According to Heald the name Gus Troobev (an anagram of "bogus voter") also appears a worrying number of times around the country.

Next comes Roger Godsiff on the realities of polling day in an inner-city constituency:
What happens on election day in a constituency such as mine is not how elections used to be fought. Traditionally, at the polling station there would be a representative of each of the parties, the number taker, and there would be a great deal of conviviality and sharing of information. 
That does not exist in areas such as mine. On election day groups of people congregate at the entrance to polling stations. They hand out leaflets and talk to people, particularly in areas where English is not the first language and where the number on the ballot paper is even more important than the name. They give out a great deal of misinformation. 
During the day the numbers at each polling station build up so that by early evening, as happened in my constituency at the recent election, there are 50 or 60 people at the gates. 
The police are there and struggle to prevent violence breaking out. In the background there is the cacophony of cars parked outside the polling station with recorded messages from the candidates on a repetitive reel, so that goes on throughout the day, 
 All the traditional conventions that most of us may remember, whereby a loudspeaker was not allowed anywhere near a polling station and there was no campaigning on polling day, have gone by the board. Somebody who wants to vote from the early evening onwards has to go through a cacophony of sound, intimidation, harassment and misinformation, and that is only to get into the polling station. 
It is no good turning round and saying, "Well, the police have powers to deal with that." As we have learned in the west midlands, the police do not have such powers. New legislation is needed to prevent campaigning within a certain area around a polling station, because the police do not have a hope at the moment.
I have a seen a little of this in Leicester elections, and the problem Godsiff identifies is a serious one. I have acquired from somewhere the idea that the returning officer has almost unlimited powers over "the precincts of the polling station" - and the power to define where those precincts begin - but it seems that this is not, or is no longer, the case.

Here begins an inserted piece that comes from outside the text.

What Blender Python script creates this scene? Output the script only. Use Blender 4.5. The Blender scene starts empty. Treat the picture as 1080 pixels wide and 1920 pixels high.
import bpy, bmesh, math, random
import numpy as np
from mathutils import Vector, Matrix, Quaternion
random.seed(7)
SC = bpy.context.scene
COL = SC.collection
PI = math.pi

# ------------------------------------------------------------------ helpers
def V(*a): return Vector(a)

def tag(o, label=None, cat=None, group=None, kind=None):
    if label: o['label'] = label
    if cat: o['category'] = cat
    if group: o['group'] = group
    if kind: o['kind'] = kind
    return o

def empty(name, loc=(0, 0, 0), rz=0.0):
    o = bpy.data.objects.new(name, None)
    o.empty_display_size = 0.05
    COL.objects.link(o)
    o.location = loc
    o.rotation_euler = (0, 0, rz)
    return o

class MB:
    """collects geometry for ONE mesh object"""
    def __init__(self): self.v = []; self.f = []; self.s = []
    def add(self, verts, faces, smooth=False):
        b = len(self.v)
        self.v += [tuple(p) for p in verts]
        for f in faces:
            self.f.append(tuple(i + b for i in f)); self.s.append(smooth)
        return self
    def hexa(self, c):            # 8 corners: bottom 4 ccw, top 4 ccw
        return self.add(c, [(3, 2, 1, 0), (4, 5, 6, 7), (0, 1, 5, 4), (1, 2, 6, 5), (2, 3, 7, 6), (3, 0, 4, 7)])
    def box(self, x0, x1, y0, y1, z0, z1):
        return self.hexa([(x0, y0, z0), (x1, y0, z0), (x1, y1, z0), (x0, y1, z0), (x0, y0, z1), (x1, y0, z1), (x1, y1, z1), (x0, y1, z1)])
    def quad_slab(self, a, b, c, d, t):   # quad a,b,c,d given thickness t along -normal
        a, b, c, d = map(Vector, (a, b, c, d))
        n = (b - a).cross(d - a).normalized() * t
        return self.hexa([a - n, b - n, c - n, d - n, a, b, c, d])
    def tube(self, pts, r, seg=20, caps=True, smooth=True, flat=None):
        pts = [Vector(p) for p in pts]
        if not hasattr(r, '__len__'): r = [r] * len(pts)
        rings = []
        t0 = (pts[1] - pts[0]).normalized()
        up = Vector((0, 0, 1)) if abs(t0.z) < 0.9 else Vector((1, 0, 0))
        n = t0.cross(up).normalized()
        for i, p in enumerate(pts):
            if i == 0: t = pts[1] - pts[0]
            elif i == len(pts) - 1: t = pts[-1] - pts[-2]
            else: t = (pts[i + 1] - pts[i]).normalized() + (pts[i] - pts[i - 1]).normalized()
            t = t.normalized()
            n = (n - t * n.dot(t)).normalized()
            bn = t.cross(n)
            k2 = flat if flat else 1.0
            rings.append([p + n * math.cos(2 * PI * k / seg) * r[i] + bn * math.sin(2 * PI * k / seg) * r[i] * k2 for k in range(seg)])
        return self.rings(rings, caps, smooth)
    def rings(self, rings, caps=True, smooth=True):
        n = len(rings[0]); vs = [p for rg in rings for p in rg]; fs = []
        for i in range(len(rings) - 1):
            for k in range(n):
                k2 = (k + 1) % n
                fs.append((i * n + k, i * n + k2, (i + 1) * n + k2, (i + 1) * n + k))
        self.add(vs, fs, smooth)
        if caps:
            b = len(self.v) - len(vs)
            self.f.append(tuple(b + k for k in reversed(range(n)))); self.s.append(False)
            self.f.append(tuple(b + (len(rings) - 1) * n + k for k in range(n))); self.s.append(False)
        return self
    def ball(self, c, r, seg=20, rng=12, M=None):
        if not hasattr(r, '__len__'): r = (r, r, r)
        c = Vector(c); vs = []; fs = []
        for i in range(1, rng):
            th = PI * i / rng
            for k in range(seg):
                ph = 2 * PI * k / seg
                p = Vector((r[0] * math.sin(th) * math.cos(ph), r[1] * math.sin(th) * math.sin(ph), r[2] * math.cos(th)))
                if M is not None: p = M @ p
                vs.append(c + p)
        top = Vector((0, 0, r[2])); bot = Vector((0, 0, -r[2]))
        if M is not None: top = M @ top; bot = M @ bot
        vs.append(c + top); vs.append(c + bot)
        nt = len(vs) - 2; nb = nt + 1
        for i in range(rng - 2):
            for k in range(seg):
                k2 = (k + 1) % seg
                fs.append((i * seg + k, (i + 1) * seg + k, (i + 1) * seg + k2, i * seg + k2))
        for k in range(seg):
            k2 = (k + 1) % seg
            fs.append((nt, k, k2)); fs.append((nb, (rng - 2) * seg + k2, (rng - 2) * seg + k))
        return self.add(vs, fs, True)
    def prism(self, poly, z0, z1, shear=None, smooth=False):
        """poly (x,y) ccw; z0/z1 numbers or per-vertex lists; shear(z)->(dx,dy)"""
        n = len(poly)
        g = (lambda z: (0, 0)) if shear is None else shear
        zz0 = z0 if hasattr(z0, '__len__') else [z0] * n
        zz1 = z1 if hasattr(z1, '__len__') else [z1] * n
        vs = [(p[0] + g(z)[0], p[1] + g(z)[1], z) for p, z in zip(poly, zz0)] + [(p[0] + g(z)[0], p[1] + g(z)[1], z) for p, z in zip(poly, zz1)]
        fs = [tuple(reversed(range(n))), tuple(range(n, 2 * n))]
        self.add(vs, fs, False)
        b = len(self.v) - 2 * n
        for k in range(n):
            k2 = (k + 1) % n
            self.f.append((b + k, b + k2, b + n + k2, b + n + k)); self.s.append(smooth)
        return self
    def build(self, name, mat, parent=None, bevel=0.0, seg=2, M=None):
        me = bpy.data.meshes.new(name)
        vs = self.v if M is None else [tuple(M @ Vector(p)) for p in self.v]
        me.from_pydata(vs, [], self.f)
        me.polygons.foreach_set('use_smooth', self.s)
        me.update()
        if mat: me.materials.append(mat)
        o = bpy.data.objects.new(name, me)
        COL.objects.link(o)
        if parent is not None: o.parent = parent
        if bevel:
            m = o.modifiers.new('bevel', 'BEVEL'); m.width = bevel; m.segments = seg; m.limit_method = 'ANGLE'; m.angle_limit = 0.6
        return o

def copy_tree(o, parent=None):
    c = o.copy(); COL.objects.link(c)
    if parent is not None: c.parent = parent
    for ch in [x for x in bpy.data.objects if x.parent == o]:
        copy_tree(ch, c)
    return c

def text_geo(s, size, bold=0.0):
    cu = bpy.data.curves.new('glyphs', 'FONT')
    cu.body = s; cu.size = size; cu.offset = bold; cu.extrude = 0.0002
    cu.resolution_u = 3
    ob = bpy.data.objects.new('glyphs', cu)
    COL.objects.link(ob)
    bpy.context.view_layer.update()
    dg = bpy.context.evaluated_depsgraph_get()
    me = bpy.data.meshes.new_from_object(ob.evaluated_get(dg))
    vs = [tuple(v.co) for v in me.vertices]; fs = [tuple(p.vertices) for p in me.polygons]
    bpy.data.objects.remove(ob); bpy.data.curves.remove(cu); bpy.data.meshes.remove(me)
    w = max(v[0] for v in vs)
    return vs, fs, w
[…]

Finally, a diatribe against the list system from Peter Bottomley:
If we want to start talking about electoral systems, let us have a proper debate on getting rid of the worst scandal in our system at the moment - the closed list system for the European Assembly elections. If the electorate cannot pick out someone they particularly want and get them elected or pick out someone they particularly do not want and get them disappointed, we shall have a system that is not democracy.
Bottomley is right, and the blame for the list system lies with Jack Straw. Obliged to introduce some form of Proportional Representation (PR) for the European elections, he chose the worst possible form in an attempt to discredit the whole concept and make it less likely that it will be used more widely.

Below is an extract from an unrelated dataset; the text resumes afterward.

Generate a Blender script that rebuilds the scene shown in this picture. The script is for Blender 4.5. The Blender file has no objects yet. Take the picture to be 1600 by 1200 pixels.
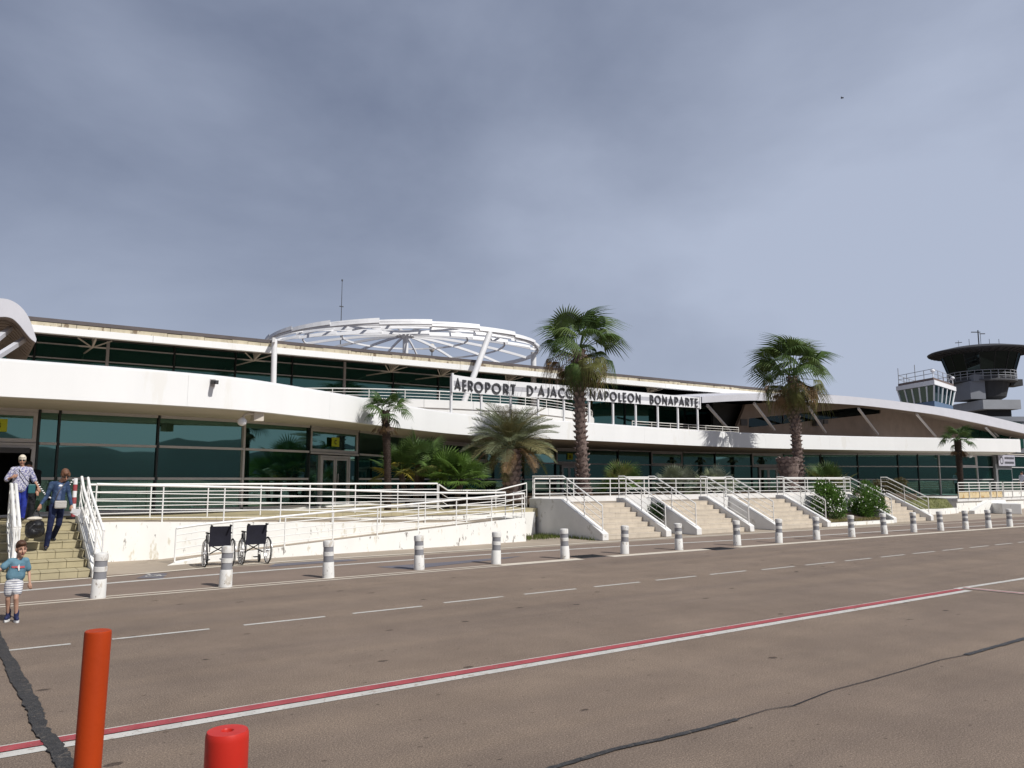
import bpy, bmesh, math, random
from mathutils import Vector, Matrix, Euler, Quaternion
random.seed(7)
R = math.radians
PI = math.pi
S = bpy.context.scene
C = S.collection

# ------------------------------------------------------------------ camera, sky, sun, exposure
F_PX, HOR, VX, EYE = 1200.0, 750.0, 2500.0, 1.9
PITCH = math.atan((HOR - 600) / F_PX)
def cam_ray(u, v):
    x = (u - 800) / F_PX; y = (600 - v) / F_PX
    return (x, math.cos(PITCH) - y * math.sin(PITCH), math.sin(PITCH) + y * math.cos(PITCH))
_r = cam_ray(VX, HOR)
YAW = PI / 2 - math.atan2(_r[0], _r[1])
cam_d = bpy.data.cameras.new('camera'); cam = bpy.data.objects.new('camera', cam_d); C.objects.link(cam)
cam_d.sensor_width = 36; cam_d.lens = F_PX / 1600 * 36; cam_d.clip_start = 0.05; cam_d.clip_end = 9000
cam.location = (0, 0, EYE); cam.rotation_euler = (PI / 2 + PITCH, 0, -YAW)
S.camera = cam

SUN_EL = R(48); SUN_H = Vector((0.28, -0.96, 0)).normalized()
SUN_V = Vector((SUN_H.x * math.cos(SUN_EL), SUN_H.y * math.cos(SUN_EL), math.sin(SUN_EL)))
w = bpy.data.worlds.new('World'); S.world = w; w.use_nodes = True
nt = w.node_tree; N = nt.nodes; L = nt.links; N.clear()
out = N.new('ShaderNodeOutputWorld'); bg = N.new('ShaderNodeBackground'); bg.inputs['Strength'].default_value = 0.10
sky = N.new('ShaderNodeTexSky'); sky.sky_type = 'NISHITA'; sky.sun_disc = False
sky.sun_elevation = SUN_EL; sky.sun_rotation = math.atan2(SUN_H.x, SUN_H.y); sky.dust_density = 2.0
tc = N.new('ShaderNodeTexCoord'); mp = N.new('ShaderNodeMapping'); mp.inputs['Scale'].default_value = (1.0, 1.0, 1.9); mp.inputs['Location'].default_value = (-0.043, 4.303, -2.639)
nz = N.new('ShaderNodeTexNoise'); nz.inputs['Scale'].default_value = 1.6; nz.inputs['Detail'].default_value = 7; nz.inputs['Roughness'].default_value = 0.52; nz.inputs['Distortion'].default_value = 0.2
# the veil of high cloud is a little brighter towards the sun's side and the horizon
dt = N.new('ShaderNodeVectorMath'); dt.operation = 'DOT_PRODUCT'; dt.inputs[1].default_value = (0.417, -0.10, -0.683)
ad_ = N.new('ShaderNodeMath'); ad_.operation = 'MULTIPLY_ADD'; ad_.inputs[1].default_value = 1.342
cr = N.new('ShaderNodeValToRGB'); cr.color_ramp.elements[0].position = 0.12; cr.color_ramp.elements[0].color = (1.66, 1.98, 2.9, 1)
cr.color_ramp.elements[1].position = 0.87; cr.color_ramp.elements[1].color = (4.65, 5.2, 6.55, 1)
mx = N.new('ShaderNodeMixRGB'); mx.inputs['Fac'].default_value = 0.90
L.new(tc.outputs['Generated'], mp.inputs['Vector']); L.new(mp.outputs['Vector'], nz.inputs['Vector']); L.new(tc.outputs['Generated'], dt.inputs[0]); L.new(dt.outputs['Value'], ad_.inputs[2]); L.new(nz.outputs['Fac'], ad_.inputs[0]); L.new(ad_.outputs[0], cr.inputs['Fac'])
L.new(sky.outputs['Color'], mx.inputs['Color1']); L.new(cr.outputs['Color'], mx.inputs['Color2'])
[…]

The Conservatives today are torn between their hatred of PR and their outrage that they polled more votes than Labour in England but won many fewer seats - as a result, as Bridget Prentice pointed out, Oliver Heald's speech contained ringing denunciations of both PR and First Past the Post.

In the debate Tory MPs attempted to square this circle by blaming the unfair drawing of parliamentary constituencies for this odd result, but they did not convince. I do believe, however, that their sense of grievance may encourage them to explore English Nationalism. This idea which may well attract wider political interest in the near future as devolution to Scotland and Wales has given rise to all sorts of anomalies over the funding of services and the power of MPs, and there appears to be little enthusiasm for devolution to the English regions, which some present as a way of resolving these.

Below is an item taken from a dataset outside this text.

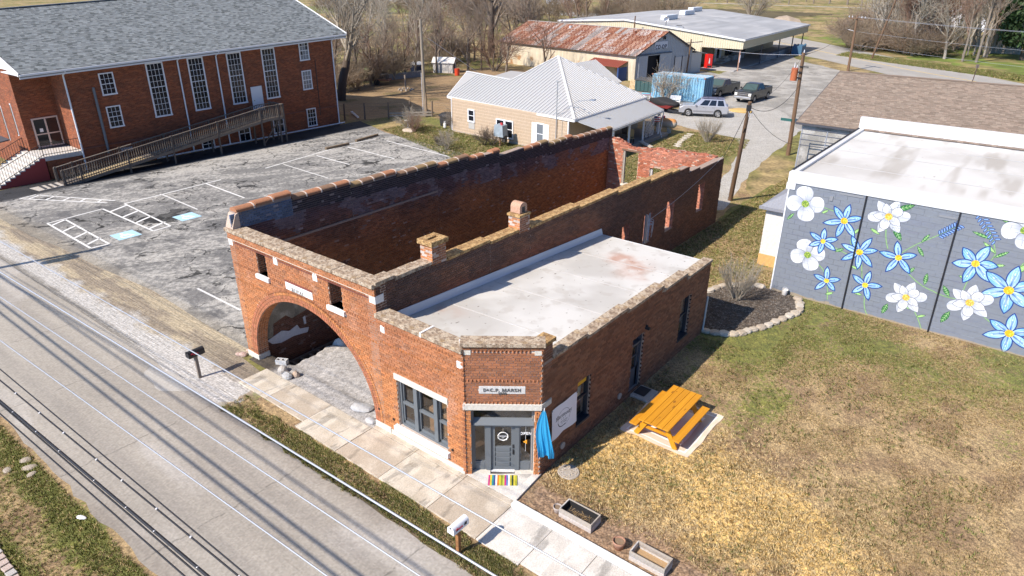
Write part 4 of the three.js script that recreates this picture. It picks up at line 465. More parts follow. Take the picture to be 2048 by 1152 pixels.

For the Liberal Democrats, David Heath made a good speech and is an impressive Commons performer these days. He is helped to sound authoritative on Home Office matters because he resembles the best sort of village policeman. It was also notable that John Hemming had not allowed is current travails to prevent him being in the House for this debate on one of his pet issues.

We cannot end without a reference to our old friend SiƓn Simon. He still needs a haircut and he still compulsively strokes his chin. ("If you don't leave that alone," said Nanny, "it will drop off one of these days".) It was not possible to judge whether he still has that silly way of speaking as, though he jumped up and down throughout the more substantial speeches, no one would give way to him.

He did make one contribution, and I reproduce it in full here:
Mr. Simon: My city of Birmingham has been repeatedly traduced by Opposition Members borrowing cheap soundbites from a headline-hungry judge- 
Hon. Members: Withdraw! 
Madam Deputy Speaker: Order. I remind the hon. Gentleman that temperance and moderation in parliamentary language are important. 
Peter Bottomley: On a point of order, Madam Deputy Speaker. Is there any way in which the remarks of the hon. Member for Birmingham, Erdington (Mr. Simon) can be struck from the record? They are in themselves publicity seeking. 
Madam Deputy Speaker: I remind the hon. Gentleman that all Members take responsibility for anything that they say in the House. 
Mr. Heald: Further to that point of order, Madam Deputy Speaker. Is not it out of order to make an insulting remark about a judge? 
Several hon. Members rose- 
Madam Deputy Speaker: Order. I shall respond to the hon. Gentleman's point of order. Criticism of a judge during a debate is out of order; it would have to be done by means of a substantive motion.